## Start DATASET EXTRACT

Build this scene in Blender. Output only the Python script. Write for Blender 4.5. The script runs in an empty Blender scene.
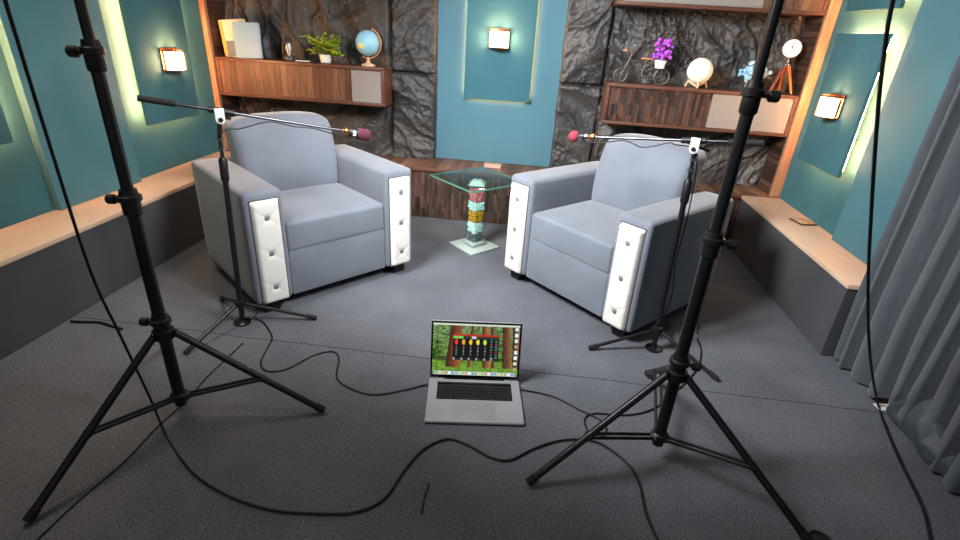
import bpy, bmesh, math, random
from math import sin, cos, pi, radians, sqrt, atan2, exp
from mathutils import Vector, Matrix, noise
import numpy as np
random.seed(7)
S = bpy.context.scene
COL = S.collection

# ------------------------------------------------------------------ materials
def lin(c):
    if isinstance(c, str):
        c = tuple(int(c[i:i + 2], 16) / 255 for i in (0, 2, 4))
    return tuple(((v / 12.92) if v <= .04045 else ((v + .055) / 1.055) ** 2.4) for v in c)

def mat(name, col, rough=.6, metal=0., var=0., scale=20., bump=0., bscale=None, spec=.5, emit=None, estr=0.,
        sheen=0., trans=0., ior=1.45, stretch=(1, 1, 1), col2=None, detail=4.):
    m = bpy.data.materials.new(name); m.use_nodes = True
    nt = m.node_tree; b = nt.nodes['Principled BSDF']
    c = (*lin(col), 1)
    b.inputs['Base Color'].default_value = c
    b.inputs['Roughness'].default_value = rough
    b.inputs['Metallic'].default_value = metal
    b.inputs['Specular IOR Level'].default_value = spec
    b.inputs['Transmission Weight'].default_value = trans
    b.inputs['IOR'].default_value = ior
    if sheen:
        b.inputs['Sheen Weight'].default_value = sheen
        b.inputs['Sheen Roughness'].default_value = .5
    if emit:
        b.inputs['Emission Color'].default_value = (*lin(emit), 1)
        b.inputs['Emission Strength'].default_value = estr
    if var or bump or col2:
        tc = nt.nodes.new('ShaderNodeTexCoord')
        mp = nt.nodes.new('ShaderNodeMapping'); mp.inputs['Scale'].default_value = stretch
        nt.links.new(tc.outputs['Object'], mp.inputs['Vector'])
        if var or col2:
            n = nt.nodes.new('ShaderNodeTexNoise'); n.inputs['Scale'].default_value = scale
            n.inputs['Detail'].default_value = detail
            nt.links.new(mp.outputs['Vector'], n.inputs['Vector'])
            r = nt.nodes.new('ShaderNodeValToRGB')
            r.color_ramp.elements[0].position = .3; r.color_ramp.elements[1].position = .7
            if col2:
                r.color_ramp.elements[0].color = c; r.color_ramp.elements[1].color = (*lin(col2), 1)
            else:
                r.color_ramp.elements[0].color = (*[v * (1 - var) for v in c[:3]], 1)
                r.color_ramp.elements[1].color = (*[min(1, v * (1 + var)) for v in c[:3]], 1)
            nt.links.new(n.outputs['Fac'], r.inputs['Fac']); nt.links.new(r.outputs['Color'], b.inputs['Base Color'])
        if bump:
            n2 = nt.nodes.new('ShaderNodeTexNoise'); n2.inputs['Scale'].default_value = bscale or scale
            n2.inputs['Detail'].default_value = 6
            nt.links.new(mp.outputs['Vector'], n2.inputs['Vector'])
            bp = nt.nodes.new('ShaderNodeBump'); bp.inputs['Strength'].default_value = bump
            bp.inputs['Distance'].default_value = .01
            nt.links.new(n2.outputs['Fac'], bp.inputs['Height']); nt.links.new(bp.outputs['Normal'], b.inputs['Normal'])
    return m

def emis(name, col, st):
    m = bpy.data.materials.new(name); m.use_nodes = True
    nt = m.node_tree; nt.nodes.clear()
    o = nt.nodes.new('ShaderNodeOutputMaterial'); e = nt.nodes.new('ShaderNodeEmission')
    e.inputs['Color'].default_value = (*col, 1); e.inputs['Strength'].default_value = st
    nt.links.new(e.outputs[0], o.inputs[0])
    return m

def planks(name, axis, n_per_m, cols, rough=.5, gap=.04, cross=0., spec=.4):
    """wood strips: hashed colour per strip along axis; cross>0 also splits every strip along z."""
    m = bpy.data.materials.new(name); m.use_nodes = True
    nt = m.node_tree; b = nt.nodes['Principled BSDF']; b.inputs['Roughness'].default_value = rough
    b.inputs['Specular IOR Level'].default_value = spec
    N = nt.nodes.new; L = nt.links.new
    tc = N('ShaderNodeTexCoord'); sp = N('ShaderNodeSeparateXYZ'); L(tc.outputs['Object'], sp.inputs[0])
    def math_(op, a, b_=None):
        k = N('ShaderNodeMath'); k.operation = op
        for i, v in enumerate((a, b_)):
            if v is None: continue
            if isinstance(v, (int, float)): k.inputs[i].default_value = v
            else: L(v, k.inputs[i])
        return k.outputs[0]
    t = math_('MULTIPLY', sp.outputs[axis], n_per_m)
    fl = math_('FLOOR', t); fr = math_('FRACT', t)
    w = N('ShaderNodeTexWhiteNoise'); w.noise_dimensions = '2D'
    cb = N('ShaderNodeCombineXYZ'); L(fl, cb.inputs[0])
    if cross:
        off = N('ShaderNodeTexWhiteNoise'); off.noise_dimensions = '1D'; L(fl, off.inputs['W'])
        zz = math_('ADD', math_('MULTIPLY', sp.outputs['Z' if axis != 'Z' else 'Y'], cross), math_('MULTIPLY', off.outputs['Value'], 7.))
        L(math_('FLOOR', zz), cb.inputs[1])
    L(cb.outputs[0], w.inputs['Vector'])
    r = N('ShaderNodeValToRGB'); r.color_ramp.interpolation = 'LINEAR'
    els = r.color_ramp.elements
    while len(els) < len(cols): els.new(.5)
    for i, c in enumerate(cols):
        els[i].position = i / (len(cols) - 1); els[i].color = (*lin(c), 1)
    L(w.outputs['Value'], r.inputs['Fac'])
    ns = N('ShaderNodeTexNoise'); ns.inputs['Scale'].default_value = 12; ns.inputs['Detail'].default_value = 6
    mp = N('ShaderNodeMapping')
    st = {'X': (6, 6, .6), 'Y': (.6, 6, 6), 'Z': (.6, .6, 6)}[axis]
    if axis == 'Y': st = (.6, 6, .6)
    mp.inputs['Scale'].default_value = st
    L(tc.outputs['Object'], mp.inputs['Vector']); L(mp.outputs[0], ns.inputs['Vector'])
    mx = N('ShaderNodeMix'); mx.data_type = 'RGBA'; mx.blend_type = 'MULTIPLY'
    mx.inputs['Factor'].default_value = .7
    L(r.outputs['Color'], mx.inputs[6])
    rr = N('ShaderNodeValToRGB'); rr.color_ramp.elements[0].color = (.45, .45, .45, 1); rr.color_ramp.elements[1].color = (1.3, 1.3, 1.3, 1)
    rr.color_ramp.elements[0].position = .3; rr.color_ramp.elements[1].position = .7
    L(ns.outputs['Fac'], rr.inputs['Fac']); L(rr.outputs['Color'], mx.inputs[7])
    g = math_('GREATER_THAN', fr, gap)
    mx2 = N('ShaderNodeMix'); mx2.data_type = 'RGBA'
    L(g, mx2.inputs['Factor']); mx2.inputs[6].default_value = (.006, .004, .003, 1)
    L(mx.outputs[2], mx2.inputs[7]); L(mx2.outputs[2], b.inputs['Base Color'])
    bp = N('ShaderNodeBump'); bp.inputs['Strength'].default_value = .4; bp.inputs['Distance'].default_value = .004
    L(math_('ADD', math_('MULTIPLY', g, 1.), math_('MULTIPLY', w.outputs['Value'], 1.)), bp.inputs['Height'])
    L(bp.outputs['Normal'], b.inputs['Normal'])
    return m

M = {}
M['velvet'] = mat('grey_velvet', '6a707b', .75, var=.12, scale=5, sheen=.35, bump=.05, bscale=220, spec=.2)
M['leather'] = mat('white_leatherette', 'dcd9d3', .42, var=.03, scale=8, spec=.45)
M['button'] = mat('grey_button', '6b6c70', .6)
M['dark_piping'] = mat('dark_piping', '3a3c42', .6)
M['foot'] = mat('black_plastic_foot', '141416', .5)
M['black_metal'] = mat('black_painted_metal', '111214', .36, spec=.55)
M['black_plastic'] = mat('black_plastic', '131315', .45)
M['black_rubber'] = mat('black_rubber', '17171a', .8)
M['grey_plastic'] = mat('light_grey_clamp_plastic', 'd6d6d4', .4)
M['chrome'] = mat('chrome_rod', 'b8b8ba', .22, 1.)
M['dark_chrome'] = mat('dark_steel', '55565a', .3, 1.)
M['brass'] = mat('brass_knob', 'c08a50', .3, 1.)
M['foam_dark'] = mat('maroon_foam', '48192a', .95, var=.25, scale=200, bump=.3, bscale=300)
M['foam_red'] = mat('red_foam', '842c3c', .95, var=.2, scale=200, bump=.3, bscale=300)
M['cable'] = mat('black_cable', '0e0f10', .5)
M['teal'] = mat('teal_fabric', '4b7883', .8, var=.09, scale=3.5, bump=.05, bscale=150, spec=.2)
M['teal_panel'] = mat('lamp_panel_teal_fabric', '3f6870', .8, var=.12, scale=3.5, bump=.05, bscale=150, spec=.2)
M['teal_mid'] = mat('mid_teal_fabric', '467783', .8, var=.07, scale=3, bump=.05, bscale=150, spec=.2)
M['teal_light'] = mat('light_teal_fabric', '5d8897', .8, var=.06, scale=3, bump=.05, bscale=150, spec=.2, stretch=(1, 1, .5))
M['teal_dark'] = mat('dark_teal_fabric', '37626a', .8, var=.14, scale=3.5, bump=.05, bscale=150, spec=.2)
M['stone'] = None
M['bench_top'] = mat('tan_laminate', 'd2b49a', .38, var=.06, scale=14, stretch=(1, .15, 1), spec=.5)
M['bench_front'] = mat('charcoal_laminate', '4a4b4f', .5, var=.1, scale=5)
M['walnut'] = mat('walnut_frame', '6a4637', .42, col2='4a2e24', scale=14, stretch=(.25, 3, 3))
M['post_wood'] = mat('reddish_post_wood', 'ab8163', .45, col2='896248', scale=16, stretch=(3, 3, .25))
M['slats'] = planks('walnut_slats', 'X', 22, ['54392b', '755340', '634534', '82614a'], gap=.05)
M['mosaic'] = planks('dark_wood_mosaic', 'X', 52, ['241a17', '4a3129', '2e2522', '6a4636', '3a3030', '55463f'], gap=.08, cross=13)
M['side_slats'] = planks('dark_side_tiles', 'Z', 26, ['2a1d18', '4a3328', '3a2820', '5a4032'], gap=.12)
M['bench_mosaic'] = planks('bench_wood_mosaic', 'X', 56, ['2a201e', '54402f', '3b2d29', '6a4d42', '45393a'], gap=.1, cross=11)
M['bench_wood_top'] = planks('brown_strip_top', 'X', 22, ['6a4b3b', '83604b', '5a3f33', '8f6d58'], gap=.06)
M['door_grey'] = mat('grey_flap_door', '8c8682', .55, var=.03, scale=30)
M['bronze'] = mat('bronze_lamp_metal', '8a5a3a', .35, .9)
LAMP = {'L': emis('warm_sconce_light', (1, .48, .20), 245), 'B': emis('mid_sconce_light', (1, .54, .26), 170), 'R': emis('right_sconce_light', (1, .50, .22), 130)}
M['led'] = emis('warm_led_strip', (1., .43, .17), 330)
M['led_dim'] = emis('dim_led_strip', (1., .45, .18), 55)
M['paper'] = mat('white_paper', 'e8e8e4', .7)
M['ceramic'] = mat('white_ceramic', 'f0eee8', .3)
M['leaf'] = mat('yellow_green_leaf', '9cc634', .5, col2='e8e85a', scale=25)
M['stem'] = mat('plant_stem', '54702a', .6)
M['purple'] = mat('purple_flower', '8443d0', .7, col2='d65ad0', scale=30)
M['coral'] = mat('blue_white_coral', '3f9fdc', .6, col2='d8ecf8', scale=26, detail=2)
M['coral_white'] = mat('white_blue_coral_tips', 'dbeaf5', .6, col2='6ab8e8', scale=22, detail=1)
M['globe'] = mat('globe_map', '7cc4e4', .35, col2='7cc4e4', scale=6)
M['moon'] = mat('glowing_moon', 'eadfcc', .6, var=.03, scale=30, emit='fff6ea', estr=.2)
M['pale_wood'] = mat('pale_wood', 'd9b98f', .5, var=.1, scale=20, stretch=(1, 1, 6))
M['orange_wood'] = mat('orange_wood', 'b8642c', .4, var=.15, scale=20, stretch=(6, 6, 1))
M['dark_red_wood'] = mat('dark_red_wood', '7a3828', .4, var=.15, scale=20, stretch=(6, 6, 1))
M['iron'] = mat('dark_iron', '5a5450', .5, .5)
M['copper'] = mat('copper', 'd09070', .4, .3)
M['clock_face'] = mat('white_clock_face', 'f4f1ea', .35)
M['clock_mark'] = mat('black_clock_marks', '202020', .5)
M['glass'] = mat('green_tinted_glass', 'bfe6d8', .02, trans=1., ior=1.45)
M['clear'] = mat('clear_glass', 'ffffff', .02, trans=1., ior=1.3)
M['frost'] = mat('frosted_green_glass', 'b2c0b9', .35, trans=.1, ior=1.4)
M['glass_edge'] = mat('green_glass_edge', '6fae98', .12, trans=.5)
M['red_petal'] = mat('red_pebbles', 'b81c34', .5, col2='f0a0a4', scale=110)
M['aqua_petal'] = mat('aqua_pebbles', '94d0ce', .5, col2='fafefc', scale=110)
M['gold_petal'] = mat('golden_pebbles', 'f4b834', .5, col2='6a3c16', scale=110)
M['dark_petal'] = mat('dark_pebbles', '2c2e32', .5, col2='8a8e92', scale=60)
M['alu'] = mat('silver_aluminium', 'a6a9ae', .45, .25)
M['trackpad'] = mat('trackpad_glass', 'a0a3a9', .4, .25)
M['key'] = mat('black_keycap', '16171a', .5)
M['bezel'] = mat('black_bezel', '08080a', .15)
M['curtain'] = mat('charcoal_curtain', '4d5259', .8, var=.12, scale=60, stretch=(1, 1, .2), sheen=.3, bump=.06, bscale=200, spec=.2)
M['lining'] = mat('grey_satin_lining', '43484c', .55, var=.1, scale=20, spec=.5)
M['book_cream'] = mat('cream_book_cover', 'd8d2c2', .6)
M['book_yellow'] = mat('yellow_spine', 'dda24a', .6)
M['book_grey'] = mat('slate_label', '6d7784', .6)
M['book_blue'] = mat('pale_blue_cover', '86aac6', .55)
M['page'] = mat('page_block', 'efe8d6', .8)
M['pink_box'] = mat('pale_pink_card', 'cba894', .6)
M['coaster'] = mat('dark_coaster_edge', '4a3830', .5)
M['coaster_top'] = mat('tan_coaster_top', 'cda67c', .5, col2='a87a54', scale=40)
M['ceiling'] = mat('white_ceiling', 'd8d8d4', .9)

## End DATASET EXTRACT

#### TASK INSTRUCTIONS:
Up to and including the line containing "return tuple(((v /", repeat every line from the start of the data, but none of the pictures.

#### SOLUTION BELOW:
Build this scene in Blender. Output only the Python script. Write for Blender 4.5. The script runs in an empty Blender scene.
import bpy, bmesh, math, random
from math import sin, cos, pi, radians, sqrt, atan2, exp
from mathutils import Vector, Matrix, noise
import numpy as np
random.seed(7)
S = bpy.context.scene
COL = S.collection

# ------------------------------------------------------------------ materials
def lin(c):
    if isinstance(c, str):
        c = tuple(int(c[i:i + 2], 16) / 255 for i in (0, 2, 4))
    return tuple(((v / 12.92) if v <= .04045 else ((v + .055) / 1.055) ** 2.4) for v in c)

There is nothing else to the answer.